Church awakening to religious freedom threat says Selley

andrewselley2
FOR SA founder and CEO Andrew Selley.

An urgent meeting of South African church and ministry leaders in Johannesburg yesterday to address threats to religious freedom and the autonomy of the Church went “incredibly well”, says Andrew Selley, founder and CEO of FOR SA which hosted the meeting in Rosebank Union Church.

“The church is hearing and is awakening” says Selley in a Facebook post about the FOR SA Conference which was called by FOR SA leaders, Michael Cassidy, Moss Nthla and Selley.

“We had parliamentarians, commissioners & various government institutions present & all very positive -endorsing & celebrating what we are doing. The Christians leaders response was excellent as a deep sense of urgency came upon all,” he says.

He says: “We haven’t counted yet, but we have received an overwhelming response as most (nearly all) signed up for FORSA. One man alone- a key African Bishop signed bringing 1.7 million people with him. I’m not sure of total numbers but we are already well into millions of People standing united for Freedom of Religion through their leaders. Many new invitees offered today to speak to leaders forums representing over 7 million through one invite alone. Many are keen to march & act- woohooo! Many former Anti apartheid activists are wanting to rally the people of SA again for the cause of religious freedom.”

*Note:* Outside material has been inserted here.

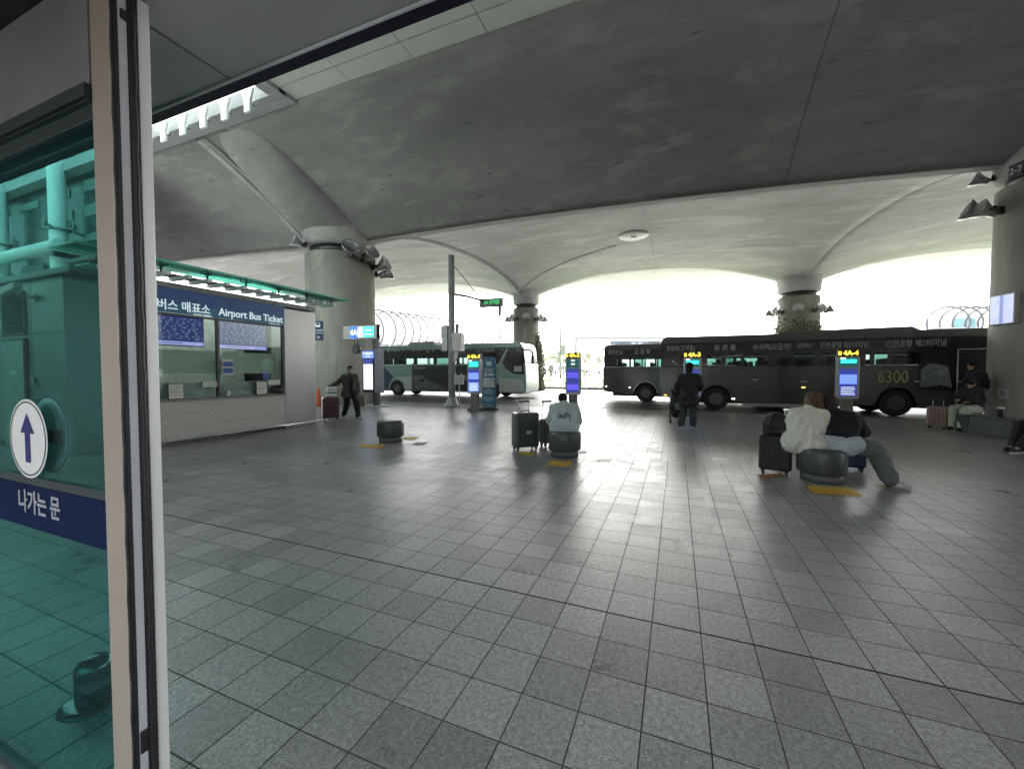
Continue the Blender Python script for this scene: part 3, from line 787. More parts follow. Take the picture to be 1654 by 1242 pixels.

At the conference FOR SA leaders briefed delegates about laws that will be considered by Parliament this year that will make it illegal to preach certain portions of the Bible and impose fines or imprisonment upon pastors who continue to preach these “offensive” Scriptures. They also informed them about a number of cases in which churches and pastors have been taken to court and/or the Human Rights Commission for preaching the Bible. 

6 Comments

  1. Hugh G Wetmore

    This movement is overdue, and to be welcomed. We in SA are experiencing the thin edge of the wedge. Sudan’s death sentence on Meriam for apostasy demonstrated what the thick end of that wedge is like. I repeat here the comment I made in that connection:
    Islam doesn’t realise that it discredits itself by relying on force and intimidation to bolster its constituency. Jesus allowed his followers who chose to leave Him (apostatise) to do so, even though He was Creator and Supreme Sovereign of the Universe with ALL the power to coerce people. John 6:66. A bird captive in your cage is not really yours until it has been released and flies back to you. ‘Love’ can never be enforced through threats and fear, for it is only ‘Love’ when it is given voluntarily. Sharia’s anti-apostasy laws demonstrate the weakness of Islam. Let’s all do all we can to persuade oppressive governments and religions to respect Religious Freedom.
    We must guard our own nation against the incipient attempts of our government to interfere with our Constitutional Right to “Freedom of Religion, Belief and Opinion” (clause 15). The pro-homosexual practice interpretations of clause 9 illustrate this threat.

  2. Charles Webster

    Hugh – a comparison with Sudan is inappropriate. A properly run, secular state would allow all people, with or without faith, equal freedom. Our constitution is excellent – it just needs to be properly enforced. And people like Mogoeng Mogoeng need to stop making dangerous utterances about the need for religion in law. Sudan is an excellent example of why religious freedom, like any freedom, cannot be absolute. Christianity (among other faiths) has been used to justify barbarism in the past – and still is, in some places. So invoking Sudan is rather dangerous for your cause, I should think. Keep church and state separate and ensure that basic human rights are enforced first. But when people want to start teaching creationism as fact, or to start imposing biblical or Islamic law, or other abuses, then the state needs to step in.

  3. Charles – well said.

  4. Charles Webster

    I had another thought: to those outside Christianity, the impression that is created by this initiative is that the church wants a free pass when it comes to what could be deemed hate speech, simply because it is biblically “justified.” I do not believe any holy book should be exempt from criticism – whether it’s the Quran (and/or Shariah law) on issues of rape, marriage and misogyny, or the Bible on issues of homosexuality (for example). If the shoe were on the Islamic foot, would you still want to wear it. Mr Selley?

    • “If the shoe were on the Islamic foot, would you still want to wear it. Mr Selley?” – I would really like an answer to this question. This is something I have asked many religious leaders. Some answer satisfactory and in great details, some dodge it. Really like Mr Selley’s view.

  5. Unfortunately there are some portions of the bible which, when interpreted in certain ways, directly deny Human Rights to some sections of society. In fact, some religious leaders use these portions to condone discrimination and worse. South Africa is a secular democracy, and signatory to the UN Declaration of Universal Human Rights, and other human rights agreements, such as the Rights of the Child. Discrimination and hate speech, even if justified by some as being scriptural,cannot be permitted, especially in a country as demographically diverse as South Africa.